++++ DATA SECTION ++++

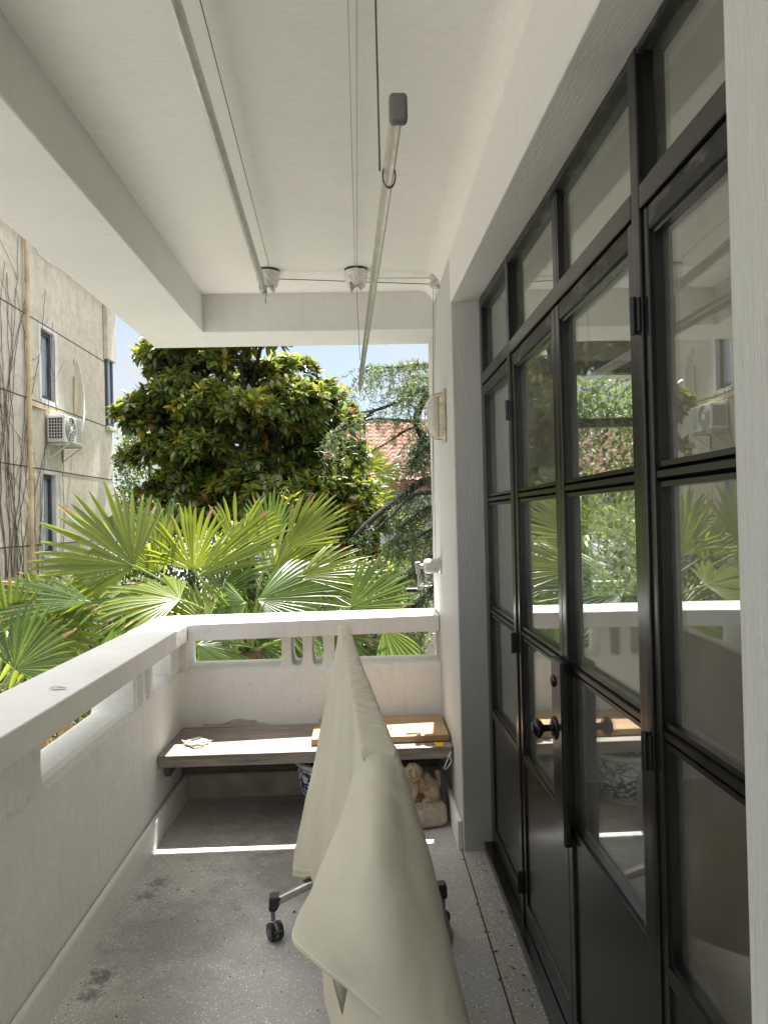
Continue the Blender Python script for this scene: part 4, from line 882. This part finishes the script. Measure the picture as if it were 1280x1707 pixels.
# ---- red tiled house behind the trees
hs = thing('tiled_house', 'house with a red clay tile roof beyond the cedar', 'house')
re_, rr_ = 19.0, 24.0; ze = atY(700, 803, re_)[2]; zr_ = atY(650, 706, rr_)[2]; hx0, hx1 = -3.2, 9.0
rowsN = 14; colsN = 56; V = []; Fc = []
sl = np.array([0, rr_-re_, zr_-ze]); 
for r in range(rowsN):
    for sub in (0, 1):
        t = (r+sub*1.04)/rowsN; lift = .065*(1-sub)+.01
        for c in range(colsN*4+1):
            x = hx0+(hx1-hx0)*c/(colsN*4); wv = .028*math.cos(2*math.pi*c/4)
            V.append((x, re_+sl[1]*t, ze+sl[2]*t+lift+wv))
n4 = colsN*4+1
for r in range(rowsN):
    o = r*2*n4
    for c in range(n4-1):
        Fc.append((o+c, o+c+1, o+n4+c+1, o+n4+c))
        if r: Fc.append((o-n4+c, o-n4+c+1, o+c+1, o+c))
rf_ = fastmesh('roof', V, np.array(Fc), [M['tile']], parent=hs)
b = MB(); b.hexa([(hx0, re_, ze-.1), (hx1, re_, ze-.1), (hx1, rr_, zr_-.1), (hx0, rr_, zr_-.1), (hx0, re_, ze-.03), (hx1, re_, ze-.03), (hx1, rr_, zr_-.03), (hx0, rr_, zr_-.03)])
b.hexa([(hx0, rr_+.01, zr_-.1), (hx1, rr_+.01, zr_-.1), (hx1, 29, ze-.1), (hx0, 29, ze-.1), (hx0, rr_+.01, zr_+.02), (hx1, rr_+.01, zr_+.02), (hx1, 29, ze), (hx0, 29, ze)]); b.build('roof_deck', M['tile'], hs)
b = MB(); b.box((hx0, re_-.04, ze-.16), (hx1, re_-.003, ze+.03)); b.build('gutter', M['fascia'], hs)
b = MB(); b.tube([(hx0, rr_, zr_+.06), (hx1, rr_, zr_+.06)], .11, 10); b.build('ridge', M['palewall'], hs)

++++

*YOUR TASK*: Return each line from the material above exactly, but not the pictures.

*ANSWER TO THIS EXERCISE*:
Continue the Blender Python script for this scene: part 4, from line 882. This part finishes the script. Measure the picture as if it were 1280x1707 pixels.
# ---- red tiled house behind the trees
hs = thing('tiled_house', 'house with a red clay tile roof beyond the cedar', 'house')
re_, rr_ = 19.0, 24.0; ze = atY(700, 803, re_)[2]; zr_ = atY(650, 706, rr_)[2]; hx0, hx1 = -3.2, 9.0
rowsN = 14; colsN = 56; V = []; Fc = []
sl = np.array([0, rr_-re_, zr_-ze]); 
for r in range(rowsN):
    for sub in (0, 1):
        t = (r+sub*1.04)/rowsN; lift = .065*(1-sub)+.01
        for c in range(colsN*4+1):
            x = hx0+(hx1-hx0)*c/(colsN*4); wv = .028*math.cos(2*math.pi*c/4)
            V.append((x, re_+sl[1]*t, ze+sl[2]*t+lift+wv))
n4 = colsN*4+1
for r in range(rowsN):
    o = r*2*n4
    for c in range(n4-1):
        Fc.append((o+c, o+c+1, o+n4+c+1, o+n4+c))
        if r: Fc.append((o-n4+c, o-n4+c+1, o+c+1, o+c))
rf_ = fastmesh('roof', V, np.array(Fc), [M['tile']], parent=hs)
b = MB(); b.hexa([(hx0, re_, ze-.1), (hx1, re_, ze-.1), (hx1, rr_, zr_-.1), (hx0, rr_, zr_-.1), (hx0, re_, ze-.03), (hx1, re_, ze-.03), (hx1, rr_, zr_-.03), (hx0, rr_, zr_-.03)])
b.hexa([(hx0, rr_+.01, zr_-.1), (hx1, rr_+.01, zr_-.1), (hx1, 29, ze-.1), (hx0, 29, ze-.1), (hx0, rr_+.01, zr_+.02), (hx1, rr_+.01, zr_+.02), (hx1, 29, ze), (hx0, 29, ze)]); b.build('roof_deck', M['tile'], hs)
b = MB(); b.box((hx0, re_-.04, ze-.16), (hx1, re_-.003, ze+.03)); b.build('gutter', M['fascia'], hs)
b = MB(); b.tube([(hx0, rr_, zr_+.06), (hx1, rr_, zr_+.06)], .11, 10); b.build('ridge', M['palewall'], hs)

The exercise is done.